Work to complete: Return all lines where the word "picture" can be found.

-- START Material shown --

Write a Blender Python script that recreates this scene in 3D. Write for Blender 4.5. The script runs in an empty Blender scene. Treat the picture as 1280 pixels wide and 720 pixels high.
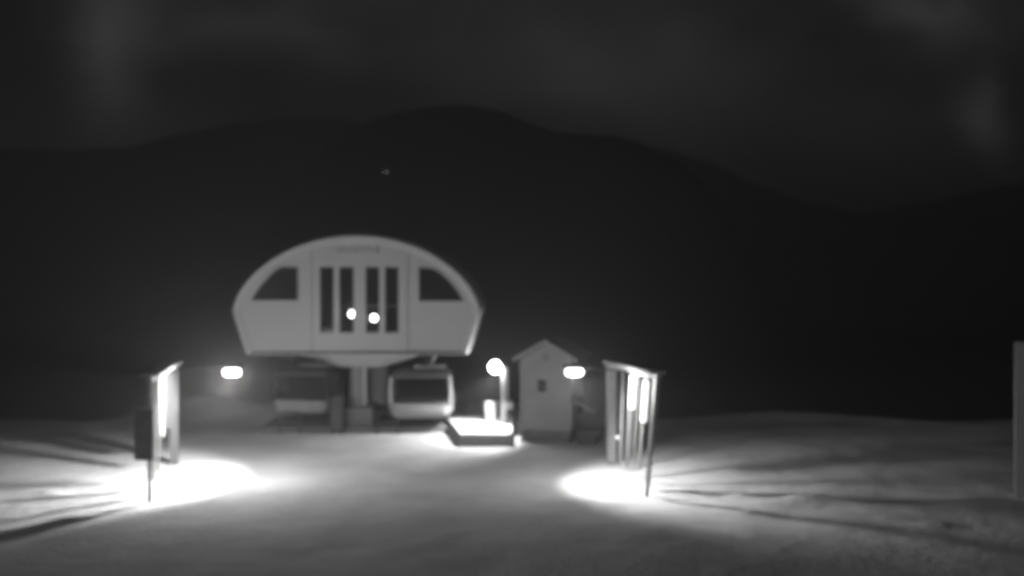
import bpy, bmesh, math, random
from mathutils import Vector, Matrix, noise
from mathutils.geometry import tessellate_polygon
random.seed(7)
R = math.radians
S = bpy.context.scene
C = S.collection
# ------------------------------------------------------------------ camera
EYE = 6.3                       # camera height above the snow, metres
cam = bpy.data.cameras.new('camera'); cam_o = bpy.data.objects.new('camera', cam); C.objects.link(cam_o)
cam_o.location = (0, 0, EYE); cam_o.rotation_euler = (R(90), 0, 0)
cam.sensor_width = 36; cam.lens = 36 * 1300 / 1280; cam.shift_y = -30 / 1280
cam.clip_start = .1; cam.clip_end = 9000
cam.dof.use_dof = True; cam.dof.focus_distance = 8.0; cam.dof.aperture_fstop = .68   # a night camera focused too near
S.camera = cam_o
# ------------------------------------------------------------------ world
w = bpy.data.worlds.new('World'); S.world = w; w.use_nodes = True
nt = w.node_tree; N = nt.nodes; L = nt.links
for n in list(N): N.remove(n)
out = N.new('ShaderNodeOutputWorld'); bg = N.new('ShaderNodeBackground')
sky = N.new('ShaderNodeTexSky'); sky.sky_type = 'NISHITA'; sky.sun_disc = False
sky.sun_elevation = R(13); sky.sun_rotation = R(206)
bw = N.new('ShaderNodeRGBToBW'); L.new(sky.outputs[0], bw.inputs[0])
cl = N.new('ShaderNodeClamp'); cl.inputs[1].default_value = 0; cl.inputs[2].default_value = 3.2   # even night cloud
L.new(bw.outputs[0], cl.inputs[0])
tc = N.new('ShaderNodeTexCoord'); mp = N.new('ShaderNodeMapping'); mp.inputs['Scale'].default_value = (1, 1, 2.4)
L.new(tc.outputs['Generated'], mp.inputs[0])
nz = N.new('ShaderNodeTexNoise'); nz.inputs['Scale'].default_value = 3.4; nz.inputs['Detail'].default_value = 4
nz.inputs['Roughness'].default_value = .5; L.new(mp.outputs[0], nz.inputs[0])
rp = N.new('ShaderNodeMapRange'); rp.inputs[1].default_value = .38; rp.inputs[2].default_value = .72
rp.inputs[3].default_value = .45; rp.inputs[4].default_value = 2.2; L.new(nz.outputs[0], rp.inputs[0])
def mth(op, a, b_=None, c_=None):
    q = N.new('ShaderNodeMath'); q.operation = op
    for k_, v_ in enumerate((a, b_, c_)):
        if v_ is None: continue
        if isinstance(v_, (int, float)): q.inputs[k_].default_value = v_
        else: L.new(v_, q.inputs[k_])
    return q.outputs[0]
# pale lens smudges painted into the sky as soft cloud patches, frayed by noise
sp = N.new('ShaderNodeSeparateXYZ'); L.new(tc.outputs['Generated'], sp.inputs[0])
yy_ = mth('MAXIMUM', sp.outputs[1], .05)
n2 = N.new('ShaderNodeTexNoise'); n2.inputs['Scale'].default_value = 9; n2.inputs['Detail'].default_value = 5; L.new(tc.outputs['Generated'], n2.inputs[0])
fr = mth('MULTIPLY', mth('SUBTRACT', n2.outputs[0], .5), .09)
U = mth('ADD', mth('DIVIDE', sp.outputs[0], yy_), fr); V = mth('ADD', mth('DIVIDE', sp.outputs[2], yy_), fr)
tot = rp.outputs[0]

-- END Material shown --
-- START Material shown --

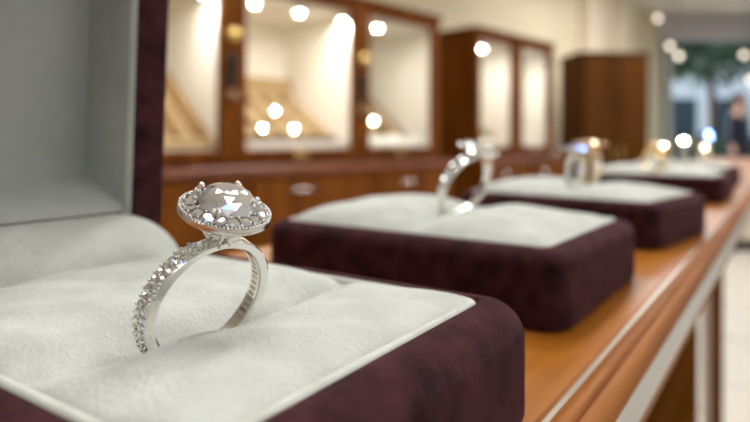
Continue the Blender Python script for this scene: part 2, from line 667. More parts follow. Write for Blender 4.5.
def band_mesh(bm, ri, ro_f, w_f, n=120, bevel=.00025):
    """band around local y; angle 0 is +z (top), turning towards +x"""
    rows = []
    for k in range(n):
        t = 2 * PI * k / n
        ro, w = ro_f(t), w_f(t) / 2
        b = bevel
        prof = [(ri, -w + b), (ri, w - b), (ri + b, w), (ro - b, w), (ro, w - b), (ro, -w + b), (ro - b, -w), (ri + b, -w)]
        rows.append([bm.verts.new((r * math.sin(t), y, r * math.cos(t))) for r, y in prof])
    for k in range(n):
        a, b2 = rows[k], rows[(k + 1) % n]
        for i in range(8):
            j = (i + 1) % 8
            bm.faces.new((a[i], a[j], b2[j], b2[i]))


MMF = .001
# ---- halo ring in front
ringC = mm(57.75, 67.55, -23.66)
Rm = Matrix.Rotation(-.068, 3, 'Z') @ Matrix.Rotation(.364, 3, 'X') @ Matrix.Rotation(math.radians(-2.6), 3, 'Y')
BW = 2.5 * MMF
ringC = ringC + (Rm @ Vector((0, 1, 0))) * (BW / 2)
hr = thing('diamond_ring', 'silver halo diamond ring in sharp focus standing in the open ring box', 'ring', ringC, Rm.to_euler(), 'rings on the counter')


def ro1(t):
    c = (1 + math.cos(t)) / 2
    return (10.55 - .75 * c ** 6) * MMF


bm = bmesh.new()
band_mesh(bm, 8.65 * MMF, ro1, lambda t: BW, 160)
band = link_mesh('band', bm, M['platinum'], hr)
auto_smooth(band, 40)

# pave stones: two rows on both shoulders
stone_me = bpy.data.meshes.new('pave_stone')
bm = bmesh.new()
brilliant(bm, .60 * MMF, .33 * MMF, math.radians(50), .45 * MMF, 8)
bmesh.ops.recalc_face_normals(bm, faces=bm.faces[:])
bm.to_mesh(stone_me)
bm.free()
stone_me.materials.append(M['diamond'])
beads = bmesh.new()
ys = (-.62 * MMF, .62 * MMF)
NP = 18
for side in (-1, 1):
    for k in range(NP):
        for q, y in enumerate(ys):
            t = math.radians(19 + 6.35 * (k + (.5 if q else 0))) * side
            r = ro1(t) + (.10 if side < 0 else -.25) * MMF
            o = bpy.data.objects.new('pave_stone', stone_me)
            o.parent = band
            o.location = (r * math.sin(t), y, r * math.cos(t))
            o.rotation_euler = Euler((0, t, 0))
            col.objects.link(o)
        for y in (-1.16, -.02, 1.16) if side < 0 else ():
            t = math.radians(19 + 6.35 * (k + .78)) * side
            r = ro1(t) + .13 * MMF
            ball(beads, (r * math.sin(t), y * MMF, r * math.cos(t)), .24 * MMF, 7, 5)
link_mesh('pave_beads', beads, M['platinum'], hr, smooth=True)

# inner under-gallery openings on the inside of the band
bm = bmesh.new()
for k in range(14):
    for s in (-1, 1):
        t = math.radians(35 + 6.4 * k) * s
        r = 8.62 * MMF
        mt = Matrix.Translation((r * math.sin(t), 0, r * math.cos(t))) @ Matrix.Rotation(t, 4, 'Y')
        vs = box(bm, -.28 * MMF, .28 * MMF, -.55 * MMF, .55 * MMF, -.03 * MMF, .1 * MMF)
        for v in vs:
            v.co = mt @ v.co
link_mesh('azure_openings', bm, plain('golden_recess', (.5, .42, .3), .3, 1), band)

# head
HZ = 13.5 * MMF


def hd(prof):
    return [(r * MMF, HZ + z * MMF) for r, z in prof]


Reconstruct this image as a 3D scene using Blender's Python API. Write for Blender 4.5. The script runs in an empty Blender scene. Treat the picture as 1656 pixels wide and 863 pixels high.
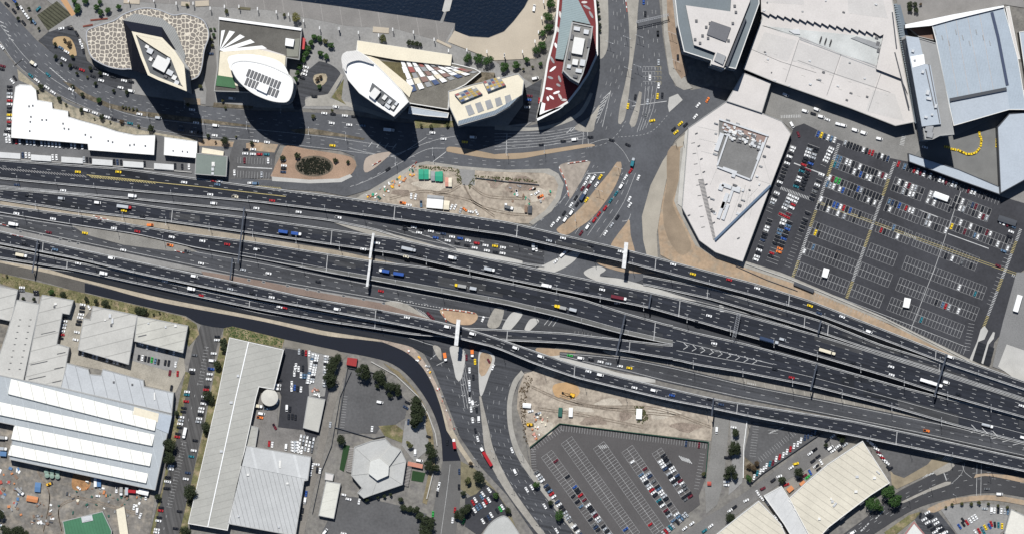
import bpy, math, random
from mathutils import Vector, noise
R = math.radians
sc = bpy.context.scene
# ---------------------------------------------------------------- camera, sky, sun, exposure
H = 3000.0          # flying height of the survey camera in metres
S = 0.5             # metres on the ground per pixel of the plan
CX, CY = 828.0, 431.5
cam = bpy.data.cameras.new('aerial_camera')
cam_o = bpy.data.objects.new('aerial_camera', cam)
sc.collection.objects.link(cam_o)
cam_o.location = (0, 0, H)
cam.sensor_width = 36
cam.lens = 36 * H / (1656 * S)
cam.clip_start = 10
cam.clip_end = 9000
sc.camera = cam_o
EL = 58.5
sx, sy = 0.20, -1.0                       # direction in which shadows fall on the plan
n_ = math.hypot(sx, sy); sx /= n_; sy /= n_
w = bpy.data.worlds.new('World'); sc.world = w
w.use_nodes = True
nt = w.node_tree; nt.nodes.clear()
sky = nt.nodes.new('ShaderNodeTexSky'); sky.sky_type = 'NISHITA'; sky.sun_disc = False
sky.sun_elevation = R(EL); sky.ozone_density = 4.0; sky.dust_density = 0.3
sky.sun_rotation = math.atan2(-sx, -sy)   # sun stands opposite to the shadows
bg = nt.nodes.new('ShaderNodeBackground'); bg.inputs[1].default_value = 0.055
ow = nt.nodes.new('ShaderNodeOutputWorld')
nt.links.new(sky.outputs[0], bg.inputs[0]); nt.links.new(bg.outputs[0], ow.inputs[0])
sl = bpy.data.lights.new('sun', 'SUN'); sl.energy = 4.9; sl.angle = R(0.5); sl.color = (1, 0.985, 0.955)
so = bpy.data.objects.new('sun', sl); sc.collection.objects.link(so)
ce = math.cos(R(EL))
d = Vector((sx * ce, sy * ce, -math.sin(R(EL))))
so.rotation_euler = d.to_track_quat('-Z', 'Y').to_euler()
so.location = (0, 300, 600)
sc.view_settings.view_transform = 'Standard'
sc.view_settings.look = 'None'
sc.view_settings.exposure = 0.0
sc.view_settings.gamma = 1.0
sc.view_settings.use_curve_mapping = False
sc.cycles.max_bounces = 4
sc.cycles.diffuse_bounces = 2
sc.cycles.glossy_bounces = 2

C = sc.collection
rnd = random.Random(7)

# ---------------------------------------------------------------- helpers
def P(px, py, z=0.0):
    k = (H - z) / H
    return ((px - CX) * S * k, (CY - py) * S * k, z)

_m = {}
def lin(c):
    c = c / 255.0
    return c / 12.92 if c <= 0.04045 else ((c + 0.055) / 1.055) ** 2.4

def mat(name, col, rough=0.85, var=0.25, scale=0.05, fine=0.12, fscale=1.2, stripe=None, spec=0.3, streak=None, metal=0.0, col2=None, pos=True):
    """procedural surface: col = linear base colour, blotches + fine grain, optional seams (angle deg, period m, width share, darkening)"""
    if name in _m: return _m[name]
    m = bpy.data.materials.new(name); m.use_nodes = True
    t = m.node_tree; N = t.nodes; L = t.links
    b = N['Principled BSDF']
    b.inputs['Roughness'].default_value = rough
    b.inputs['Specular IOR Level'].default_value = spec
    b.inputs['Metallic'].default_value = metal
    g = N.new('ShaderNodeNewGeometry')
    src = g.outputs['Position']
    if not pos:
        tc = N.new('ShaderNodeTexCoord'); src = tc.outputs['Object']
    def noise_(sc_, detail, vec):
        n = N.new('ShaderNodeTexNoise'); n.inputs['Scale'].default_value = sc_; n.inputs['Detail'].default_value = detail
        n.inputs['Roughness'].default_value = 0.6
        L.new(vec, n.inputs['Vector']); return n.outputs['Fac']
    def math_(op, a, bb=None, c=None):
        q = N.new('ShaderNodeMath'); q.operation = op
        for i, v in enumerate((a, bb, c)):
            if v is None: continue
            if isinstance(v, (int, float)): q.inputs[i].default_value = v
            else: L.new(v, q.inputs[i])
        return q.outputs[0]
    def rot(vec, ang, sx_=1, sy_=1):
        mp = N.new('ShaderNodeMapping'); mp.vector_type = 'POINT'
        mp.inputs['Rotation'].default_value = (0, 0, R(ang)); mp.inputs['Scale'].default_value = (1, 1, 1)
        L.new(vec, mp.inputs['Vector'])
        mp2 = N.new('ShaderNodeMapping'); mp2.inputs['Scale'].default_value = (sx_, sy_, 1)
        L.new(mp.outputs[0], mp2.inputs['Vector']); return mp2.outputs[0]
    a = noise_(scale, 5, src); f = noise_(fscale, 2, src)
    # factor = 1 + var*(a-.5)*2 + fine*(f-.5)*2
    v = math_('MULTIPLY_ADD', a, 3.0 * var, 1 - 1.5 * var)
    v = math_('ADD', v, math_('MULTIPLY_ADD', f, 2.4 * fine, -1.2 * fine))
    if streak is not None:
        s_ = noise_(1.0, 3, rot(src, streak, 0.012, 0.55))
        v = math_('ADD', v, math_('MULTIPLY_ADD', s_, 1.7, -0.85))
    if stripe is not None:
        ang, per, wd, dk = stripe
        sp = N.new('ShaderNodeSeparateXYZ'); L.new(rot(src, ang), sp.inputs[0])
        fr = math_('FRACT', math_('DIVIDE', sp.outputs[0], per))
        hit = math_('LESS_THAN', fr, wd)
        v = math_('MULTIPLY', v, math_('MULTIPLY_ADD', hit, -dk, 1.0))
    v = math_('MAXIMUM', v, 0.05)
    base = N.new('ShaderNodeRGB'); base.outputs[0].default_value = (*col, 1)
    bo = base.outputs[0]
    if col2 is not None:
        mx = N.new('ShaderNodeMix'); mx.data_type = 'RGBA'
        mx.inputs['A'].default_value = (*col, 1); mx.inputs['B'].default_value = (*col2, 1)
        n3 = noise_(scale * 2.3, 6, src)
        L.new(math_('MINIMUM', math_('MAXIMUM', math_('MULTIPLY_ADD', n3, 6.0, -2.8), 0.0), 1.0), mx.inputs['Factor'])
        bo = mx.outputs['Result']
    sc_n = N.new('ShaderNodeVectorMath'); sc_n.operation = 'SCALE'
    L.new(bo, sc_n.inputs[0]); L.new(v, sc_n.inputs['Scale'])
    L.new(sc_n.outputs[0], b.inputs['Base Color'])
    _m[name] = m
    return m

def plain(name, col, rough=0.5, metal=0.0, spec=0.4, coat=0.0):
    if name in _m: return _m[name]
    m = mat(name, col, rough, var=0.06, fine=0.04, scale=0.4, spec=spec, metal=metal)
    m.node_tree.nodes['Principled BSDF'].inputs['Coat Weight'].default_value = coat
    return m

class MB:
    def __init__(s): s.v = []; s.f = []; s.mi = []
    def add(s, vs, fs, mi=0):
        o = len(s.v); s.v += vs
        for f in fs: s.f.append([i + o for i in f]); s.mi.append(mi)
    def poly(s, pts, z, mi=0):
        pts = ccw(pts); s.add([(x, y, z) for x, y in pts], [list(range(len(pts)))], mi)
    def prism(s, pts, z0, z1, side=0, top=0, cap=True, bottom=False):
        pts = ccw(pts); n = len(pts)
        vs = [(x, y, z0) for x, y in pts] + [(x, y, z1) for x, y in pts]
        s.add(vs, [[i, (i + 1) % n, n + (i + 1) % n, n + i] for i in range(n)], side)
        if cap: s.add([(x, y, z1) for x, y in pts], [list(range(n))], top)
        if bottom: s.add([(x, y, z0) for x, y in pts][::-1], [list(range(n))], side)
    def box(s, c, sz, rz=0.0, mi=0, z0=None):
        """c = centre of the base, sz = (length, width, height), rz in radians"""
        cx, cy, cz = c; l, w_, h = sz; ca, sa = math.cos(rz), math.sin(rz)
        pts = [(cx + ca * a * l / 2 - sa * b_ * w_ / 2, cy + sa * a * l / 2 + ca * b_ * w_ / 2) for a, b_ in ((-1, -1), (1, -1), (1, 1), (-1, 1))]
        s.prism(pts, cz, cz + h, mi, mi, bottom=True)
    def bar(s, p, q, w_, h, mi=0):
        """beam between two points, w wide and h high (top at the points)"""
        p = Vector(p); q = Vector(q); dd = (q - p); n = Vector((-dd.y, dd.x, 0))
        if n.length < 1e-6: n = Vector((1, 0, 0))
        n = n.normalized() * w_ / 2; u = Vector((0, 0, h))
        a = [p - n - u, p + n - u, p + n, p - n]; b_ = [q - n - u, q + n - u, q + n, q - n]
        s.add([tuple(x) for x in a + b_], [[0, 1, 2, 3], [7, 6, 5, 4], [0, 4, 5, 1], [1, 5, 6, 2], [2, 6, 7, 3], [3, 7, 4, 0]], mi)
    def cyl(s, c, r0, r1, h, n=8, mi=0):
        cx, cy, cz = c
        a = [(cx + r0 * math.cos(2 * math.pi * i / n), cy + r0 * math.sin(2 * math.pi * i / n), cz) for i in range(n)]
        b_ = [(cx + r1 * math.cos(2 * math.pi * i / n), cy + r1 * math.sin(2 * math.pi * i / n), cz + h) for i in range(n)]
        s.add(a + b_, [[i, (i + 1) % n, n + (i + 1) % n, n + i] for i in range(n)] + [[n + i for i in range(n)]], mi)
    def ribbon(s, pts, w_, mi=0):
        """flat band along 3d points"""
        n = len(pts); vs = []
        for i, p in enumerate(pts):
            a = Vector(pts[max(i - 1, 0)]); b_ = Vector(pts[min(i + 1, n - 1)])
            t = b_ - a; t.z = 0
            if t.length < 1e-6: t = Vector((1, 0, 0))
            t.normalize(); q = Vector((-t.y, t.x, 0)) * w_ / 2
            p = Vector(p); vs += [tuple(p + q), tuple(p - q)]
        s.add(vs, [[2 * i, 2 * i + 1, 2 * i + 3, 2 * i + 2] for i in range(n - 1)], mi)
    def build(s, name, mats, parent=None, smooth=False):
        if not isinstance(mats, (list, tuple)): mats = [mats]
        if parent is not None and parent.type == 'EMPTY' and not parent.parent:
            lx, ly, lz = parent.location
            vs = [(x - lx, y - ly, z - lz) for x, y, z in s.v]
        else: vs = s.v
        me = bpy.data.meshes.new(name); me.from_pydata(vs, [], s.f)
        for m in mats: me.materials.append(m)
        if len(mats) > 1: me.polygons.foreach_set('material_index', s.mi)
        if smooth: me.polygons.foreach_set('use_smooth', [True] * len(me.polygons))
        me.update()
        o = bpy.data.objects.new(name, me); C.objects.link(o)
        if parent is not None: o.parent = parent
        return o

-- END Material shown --
-- START Material shown --

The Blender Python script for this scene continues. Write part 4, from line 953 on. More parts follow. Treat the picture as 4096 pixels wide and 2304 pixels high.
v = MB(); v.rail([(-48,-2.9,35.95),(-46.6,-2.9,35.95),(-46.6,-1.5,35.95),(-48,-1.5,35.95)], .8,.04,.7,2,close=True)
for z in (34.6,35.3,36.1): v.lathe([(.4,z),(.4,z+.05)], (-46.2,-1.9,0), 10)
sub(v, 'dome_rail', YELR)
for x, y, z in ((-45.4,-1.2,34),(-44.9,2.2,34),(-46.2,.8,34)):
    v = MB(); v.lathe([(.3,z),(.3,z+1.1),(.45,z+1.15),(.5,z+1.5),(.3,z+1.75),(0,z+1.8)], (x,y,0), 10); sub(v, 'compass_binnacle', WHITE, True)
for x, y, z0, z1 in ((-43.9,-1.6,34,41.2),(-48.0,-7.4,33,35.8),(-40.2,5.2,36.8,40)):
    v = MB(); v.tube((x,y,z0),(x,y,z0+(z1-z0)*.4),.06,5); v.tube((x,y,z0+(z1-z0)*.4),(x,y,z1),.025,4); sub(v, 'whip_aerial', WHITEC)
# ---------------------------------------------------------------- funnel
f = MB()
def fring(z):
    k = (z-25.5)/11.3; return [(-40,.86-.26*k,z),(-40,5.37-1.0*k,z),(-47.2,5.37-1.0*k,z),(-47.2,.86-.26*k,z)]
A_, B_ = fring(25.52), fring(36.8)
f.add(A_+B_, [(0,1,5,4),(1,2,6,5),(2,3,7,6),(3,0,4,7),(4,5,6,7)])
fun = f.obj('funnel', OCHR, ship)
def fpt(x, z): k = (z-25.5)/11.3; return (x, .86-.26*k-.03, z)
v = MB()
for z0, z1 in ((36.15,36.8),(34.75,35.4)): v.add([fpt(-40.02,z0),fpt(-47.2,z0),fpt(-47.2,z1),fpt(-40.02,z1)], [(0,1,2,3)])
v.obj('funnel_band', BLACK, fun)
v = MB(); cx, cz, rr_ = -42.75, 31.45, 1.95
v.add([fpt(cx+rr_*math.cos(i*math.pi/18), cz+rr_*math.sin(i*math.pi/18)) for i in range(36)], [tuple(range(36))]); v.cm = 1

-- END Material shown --

Answer in full:
Write a Blender Python script that recreates this scene in 3D. Write for Blender 4.5. The script runs in an empty Blender scene. Treat the picture as 1280 pixels wide and 720 pixels high.
Reconstruct this image as a 3D scene using Blender's Python API. Write for Blender 4.5. The script runs in an empty Blender scene. Treat the picture as 1656 pixels wide and 863 pixels high.
The Blender Python script for this scene continues. Write part 4, from line 953 on. More parts follow. Treat the picture as 4096 pixels wide and 2304 pixels high.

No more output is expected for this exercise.